次に、仮に盛土断面を堤防のように両下がりにするのではなく、道路より上流側を真っ平らに埋め立てるとします。住宅地造成のようなイメージです。

イメージ 2

公開されている図面から盛土部分の道路標高を1025mとみなし、その高さで谷の上流側を埋め立てた場合の容積を見積もってみました。

国土地理院の地形図閲覧サービスには、面積を測定する便利な機能が備わっていますので、今度はカッパ沢にてこれを利用してみます(等高線で囲まれた面積×高さ10mを高さ分繰り返すだけです)。

その結果、おおよそ55万立米という数字が出ました。先ほどの築堤状の盛土に比べ、かなり多くの容積となります。しかしこの場合、谷を延々300m以上にわたって埋め立てねばなりません。また、出現する平坦地の面積はおおよそ19万㎡に及びます。

幅員7mの2車線道路(舗装する面積は1000㎡程度)を造るために、幅300m以上もの盛土を必要とするのでしょうか。そしてそれは、県立自然公園特別地域内での道路造成時に大規模盛土の採用を禁じた県条例ひ反しないのでしょうか。

◇   ◇   ◇   ◇   ◇ 

ふたつの見積もりを比較して言えることは、リニア発生土120万立米を運び込んで造成する盛土とは、どうやら必要以上に巨大化させねばならぬ理由がありそうです。

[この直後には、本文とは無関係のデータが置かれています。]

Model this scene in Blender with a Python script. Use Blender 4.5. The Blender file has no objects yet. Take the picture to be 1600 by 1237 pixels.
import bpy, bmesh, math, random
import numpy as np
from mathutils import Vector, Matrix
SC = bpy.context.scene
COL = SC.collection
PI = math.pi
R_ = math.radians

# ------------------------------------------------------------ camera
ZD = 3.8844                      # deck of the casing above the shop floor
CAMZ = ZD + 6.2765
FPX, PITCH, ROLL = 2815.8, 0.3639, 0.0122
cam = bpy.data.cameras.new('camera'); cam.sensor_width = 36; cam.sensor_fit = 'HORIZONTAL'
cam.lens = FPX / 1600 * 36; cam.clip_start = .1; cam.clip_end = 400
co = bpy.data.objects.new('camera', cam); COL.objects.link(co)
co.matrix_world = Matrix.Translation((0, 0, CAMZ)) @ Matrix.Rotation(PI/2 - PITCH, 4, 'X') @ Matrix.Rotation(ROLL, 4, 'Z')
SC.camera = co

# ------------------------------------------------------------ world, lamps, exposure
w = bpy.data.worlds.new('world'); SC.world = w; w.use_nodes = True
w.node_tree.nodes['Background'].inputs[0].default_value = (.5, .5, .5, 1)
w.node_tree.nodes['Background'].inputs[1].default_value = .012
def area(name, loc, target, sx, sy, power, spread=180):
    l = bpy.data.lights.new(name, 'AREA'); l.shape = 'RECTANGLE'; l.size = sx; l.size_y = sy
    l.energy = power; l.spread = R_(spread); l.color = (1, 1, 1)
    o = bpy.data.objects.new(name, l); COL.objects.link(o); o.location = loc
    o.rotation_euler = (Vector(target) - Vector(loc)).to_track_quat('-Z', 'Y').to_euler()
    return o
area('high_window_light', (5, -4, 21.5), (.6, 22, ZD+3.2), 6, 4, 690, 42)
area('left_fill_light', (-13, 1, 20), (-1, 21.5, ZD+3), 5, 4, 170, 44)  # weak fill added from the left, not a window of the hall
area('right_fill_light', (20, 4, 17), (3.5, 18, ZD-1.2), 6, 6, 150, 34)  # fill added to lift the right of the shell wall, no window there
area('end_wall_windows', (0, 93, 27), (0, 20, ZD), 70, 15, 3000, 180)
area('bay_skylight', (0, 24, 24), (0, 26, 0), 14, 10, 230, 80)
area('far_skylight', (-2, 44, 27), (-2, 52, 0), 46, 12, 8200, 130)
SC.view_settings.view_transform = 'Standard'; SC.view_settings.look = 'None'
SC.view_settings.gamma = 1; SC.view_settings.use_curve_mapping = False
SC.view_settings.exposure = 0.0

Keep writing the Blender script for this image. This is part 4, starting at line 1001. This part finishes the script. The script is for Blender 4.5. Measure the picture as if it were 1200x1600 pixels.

県条例では、特別地域内での残土処分を禁じています。ゆえに巨大な平坦地は、あくまで建設資材としてのリニア発生土による造成地であって残土処分場であってはあらない。そうでなければ完全なる県条例違反となるから、それは避けねばならない。

盛土上に何か新しい施設を設けなければ残土扱いとなってしまいます。

たぶん、何かあるだろうなぁ…と思って資料を物色していたら、こんなものを見つけました。

イメージ 4

早川芦安連絡道路完成の折には、合わせて大掛かりなロープウェイを設けようとする構想です。

2012年頃に公開されたもので、詳細な検討がされていたかどうかは分かりません。

しかし早川芦安連絡道路で大規模盛土で造成地の出現する地点と、ロープウェイの起点を想定している地点とが見事に一致しています。観光施設に”再利用”すれば、リニア発生土は残土ではなく建設資材へと名を改めます。道路盛土ではなく造成地だというのなら、県条例による規制もクリアできそうです。

早川芦安連絡道路に過剰なまでのリニア発生土を運び込むのは、将来的にロープウェイを設置することを視野に入れている…のかもしれません。